Fora da economia formal, os demitidos da década passada engrossaram, em grande parte, o chamado trabalho por conta própria e sem carteira, gerando informalidade, explica Parreiras. No segundo semestre de 2000, o trabalho com carteira recuperou espaço. Pelo lado da fiscalização, a média anual de 275 mil carteiras assinadas até 2000, fruto da fiscalização, quase duplicou para 520 mil ao ano, em 2000 e 2001.

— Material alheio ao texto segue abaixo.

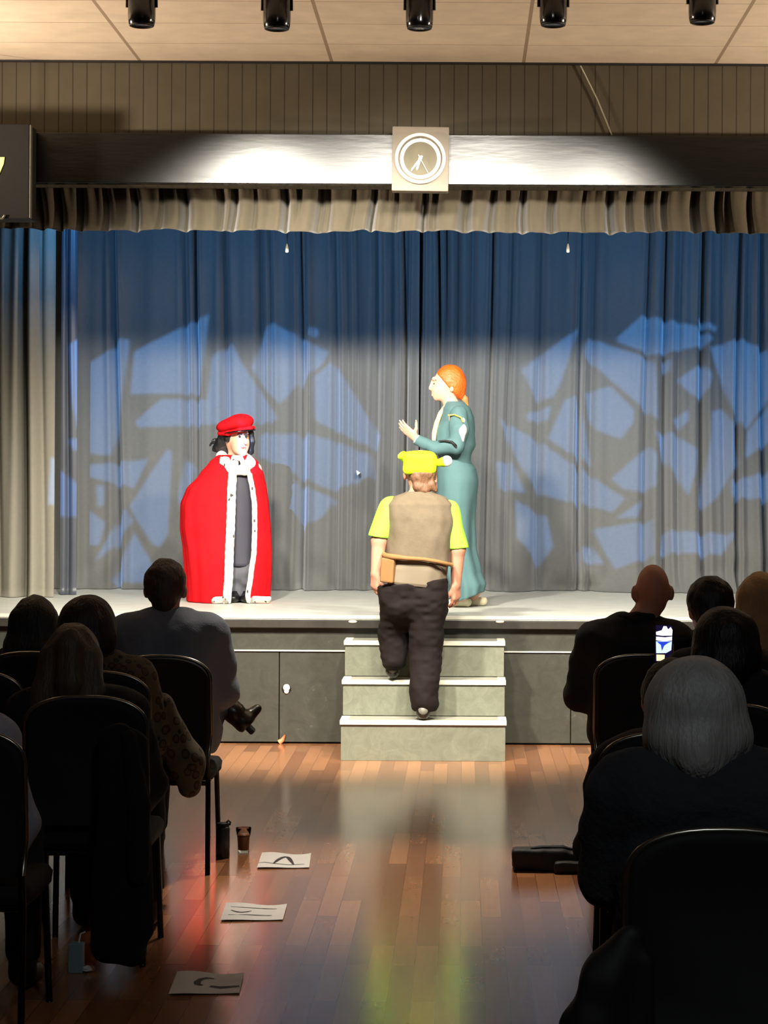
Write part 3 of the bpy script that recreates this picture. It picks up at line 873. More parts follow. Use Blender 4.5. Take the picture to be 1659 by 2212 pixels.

Para este ano, a expectativa é de que o crescimento econômico propiciará “razoável geração de empregos, basicamente formais”. Mantida a tendência do ano passado e o crescimento previsto de 2% no total do pessoal ocupado, a fatia dos empregos com carteira subirá para 46,1% – bem abaixo, contudo, dos 53,7% em 1991. Além da distância para a fatia no passado, o rendimento dos empregados com carteira caiu mais: -13% entre dezembro de 2000 e de 2001, acima da queda de 6,7% para os sem carteira e 5,8%, no caso dos que trabalham “por conta própria'.

'Legislação deve ser revogada'

“É um símbolo de uma legislação trabalhista que tem de ser revogada em bloco, não em partes”, opina o economista da UFRJ e do Instituto Estadual de Trabalho Social (IETS), André Urani, citando que em outros países não existe sequer o documento e que basta um contrato de trabalho entre as partes. Para Urani, é necessária uma legislação que permita baratear a contratação do emprego formal e “trazer ao mundo das coisas visíveis tudo o que é considerado informal”.

A aposentada Iracema de Souza Reis, 75 anos, tirou sua carteira de trabalho em 1945, aos 18 anos, para o primeiro emprego formal, como caixa de um supermercado (na época, os supermercados eram municipais, não privados). Na prática, começou a trabalhar informalmente aos 14 anos, em Miracema (RJ), como auxiliar de costureira.

“Como trabalhadora, foi meu documento mais importante, e acredito que é assim para toda pessoa que trabalha. Sem ela, fica mais difícil obter os direitos”, diz Iracema. Depois do primeiro emprego, trabalhou em escritórios, sempre com carteira assinada, até 1971, quando se aposentou.